Integrated Communication
Integrating the smart power controller with other automation equipment allows process variables to be monitored remotely and allows operators and line maintenance personnel to quickly locate problems. A large manufacturer of power transmission and other cables relied on people to periodically check the current gauges visually for each zone on each of extruders that coat the cables. On shifts with lower staffing, bad product was often the first indication of a problem. They replaced the solid-state power controllers in the extruders with ASPYRE DT power controllers so they could quickly determine if a failed heater would result in cable that would have to be scrapped or reworked or whether production could continue until the scheduled maintenance. The design of the equipment is such that they can continue to produce good product with one element failed in a zone. The power measurements allow them to determine how much power is being delivered per zone which allows them to plan for maintenance and reduce scrap rather than experiencing unexpected downtime.
Integration with Temperature Controller
Traditionally, temperature controllers and other automation equipment signal the power controller with a discrete time-proportioning signal or a process signal such as 4 to 20mADC. Once an industrial protocol is being used to extract data such as line voltage and load current from the smart power controller leveraging that feature for setting the power demand set point is the next logical step. This can reduce system complexity and footprint especially in multi-zone systems.
Adaptable for Application
This article has alluded to, but has not focused on, the capabilities of a smart power controller enabled by its microprocessor and sophisticated programming. It is highly configurable and has various functions to support a wide range of applications. More on this in future articles, but in brief two configurable aspects are firing type and feedback.
Smart Firing Increases Heater Life
Having a user-selectable firing type should be familiar to people who frequently set up temperature controllers, which can be configured for on-off, fixed time-base or variable time-based switching. The firing type is an order option for traditional power controllers but is user-selectable in the field for smart power controllers. Beyond that it can even switch automatically based on application needs. For example, you can configure the ASPYRE DT to perform variable time-based burst firing normally to minimize electrical noise but use phase angle to enforce a limit on current to minimize in-rush current in heater that has low resistance when cold such as a Tungsten lamp.
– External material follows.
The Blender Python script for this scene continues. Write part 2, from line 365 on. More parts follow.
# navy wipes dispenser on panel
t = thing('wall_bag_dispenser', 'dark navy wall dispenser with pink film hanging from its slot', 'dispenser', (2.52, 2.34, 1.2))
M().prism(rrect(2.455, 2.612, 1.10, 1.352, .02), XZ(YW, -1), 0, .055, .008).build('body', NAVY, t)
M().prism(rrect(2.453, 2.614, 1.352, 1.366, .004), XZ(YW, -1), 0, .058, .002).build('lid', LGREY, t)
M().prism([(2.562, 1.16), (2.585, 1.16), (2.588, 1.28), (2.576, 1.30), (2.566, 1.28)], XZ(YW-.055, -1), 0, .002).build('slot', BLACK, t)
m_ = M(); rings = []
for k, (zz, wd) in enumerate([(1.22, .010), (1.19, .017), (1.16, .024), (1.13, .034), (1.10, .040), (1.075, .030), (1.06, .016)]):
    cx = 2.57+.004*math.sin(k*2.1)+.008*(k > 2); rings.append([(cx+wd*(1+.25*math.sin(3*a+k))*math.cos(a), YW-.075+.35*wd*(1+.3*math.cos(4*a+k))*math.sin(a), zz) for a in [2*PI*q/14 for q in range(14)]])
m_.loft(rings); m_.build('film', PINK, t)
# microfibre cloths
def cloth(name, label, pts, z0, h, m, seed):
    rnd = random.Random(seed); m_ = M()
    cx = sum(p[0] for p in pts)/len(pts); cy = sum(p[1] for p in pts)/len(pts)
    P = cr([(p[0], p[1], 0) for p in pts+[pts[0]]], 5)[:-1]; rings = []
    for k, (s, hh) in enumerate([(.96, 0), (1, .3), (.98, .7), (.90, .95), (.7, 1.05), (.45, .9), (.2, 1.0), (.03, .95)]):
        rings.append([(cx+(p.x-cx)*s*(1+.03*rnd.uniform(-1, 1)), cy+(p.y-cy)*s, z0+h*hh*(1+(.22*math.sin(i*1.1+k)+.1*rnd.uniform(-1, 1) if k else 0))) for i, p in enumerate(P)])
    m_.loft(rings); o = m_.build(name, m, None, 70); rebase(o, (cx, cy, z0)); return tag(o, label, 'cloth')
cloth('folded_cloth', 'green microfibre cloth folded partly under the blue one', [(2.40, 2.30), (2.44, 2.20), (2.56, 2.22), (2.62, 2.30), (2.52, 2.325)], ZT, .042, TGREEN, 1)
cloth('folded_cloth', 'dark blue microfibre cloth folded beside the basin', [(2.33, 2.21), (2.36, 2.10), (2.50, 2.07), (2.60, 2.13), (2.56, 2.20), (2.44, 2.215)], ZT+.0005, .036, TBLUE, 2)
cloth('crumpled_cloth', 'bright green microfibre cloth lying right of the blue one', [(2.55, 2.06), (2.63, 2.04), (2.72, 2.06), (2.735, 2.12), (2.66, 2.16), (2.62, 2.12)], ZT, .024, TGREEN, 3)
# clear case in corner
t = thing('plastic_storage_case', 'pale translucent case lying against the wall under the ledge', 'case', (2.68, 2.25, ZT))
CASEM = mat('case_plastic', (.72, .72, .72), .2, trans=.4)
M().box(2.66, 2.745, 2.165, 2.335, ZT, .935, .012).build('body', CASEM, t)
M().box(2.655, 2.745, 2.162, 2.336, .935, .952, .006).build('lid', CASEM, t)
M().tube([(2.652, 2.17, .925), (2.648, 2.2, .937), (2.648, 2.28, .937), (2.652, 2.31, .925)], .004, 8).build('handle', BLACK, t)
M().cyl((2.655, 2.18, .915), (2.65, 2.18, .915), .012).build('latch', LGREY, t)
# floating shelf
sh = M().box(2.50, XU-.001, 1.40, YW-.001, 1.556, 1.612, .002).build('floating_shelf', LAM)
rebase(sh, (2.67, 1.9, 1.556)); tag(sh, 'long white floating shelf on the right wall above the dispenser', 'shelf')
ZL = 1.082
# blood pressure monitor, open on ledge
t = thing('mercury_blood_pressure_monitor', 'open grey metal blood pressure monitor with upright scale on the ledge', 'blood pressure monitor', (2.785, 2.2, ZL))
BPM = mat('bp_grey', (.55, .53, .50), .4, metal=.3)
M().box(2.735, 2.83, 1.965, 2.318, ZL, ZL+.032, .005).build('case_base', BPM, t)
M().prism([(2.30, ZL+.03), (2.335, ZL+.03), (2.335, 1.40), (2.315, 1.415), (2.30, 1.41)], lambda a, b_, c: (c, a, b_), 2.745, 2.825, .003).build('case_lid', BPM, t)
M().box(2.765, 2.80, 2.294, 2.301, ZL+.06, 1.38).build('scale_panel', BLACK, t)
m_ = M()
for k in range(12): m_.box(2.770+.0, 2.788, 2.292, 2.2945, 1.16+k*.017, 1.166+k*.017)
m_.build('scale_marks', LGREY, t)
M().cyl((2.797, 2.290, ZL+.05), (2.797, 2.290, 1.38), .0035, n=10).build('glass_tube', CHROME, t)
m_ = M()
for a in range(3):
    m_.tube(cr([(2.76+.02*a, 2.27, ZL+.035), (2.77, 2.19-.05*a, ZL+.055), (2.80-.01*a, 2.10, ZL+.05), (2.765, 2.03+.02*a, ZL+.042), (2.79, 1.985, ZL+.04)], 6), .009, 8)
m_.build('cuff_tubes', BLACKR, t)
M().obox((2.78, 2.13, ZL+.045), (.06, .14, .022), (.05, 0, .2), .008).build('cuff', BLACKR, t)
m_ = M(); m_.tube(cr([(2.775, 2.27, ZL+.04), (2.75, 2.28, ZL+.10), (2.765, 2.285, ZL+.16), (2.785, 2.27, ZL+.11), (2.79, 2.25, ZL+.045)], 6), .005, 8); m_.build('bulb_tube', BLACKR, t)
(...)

Feedback Appropriate to Application
Most applications use power feedback (V x I), but during start up furnaces with silicon carbide heaters use voltage feedback until the elements are hot and then switch to power feedback. The smart power controller can be configured to do this automatically.
Recap
Smart power controllers can improve temperature controller performance by controlling power delivered to the heater and responding to changes to the line voltage and heater resistance rather than mindlessly switching on and off according to the signal from the temperature controller. This delivers consistent heat through source voltage variations, faster recovery and less severe temperature deviations from partial heater failures.
Smart power controllers can measure current and voltage providing process performance characterization and early warning of issues during system commissioning and operation and provide alarms for short circuit, load failure (heater break) and partial break detection.
Smart power controllers have field configurable firing and feedback appropriate for protecting and extending the life of various heater types.
Ultimately smart power controllers offer features and functionality designed to help users minimize scrap and unscheduled down time.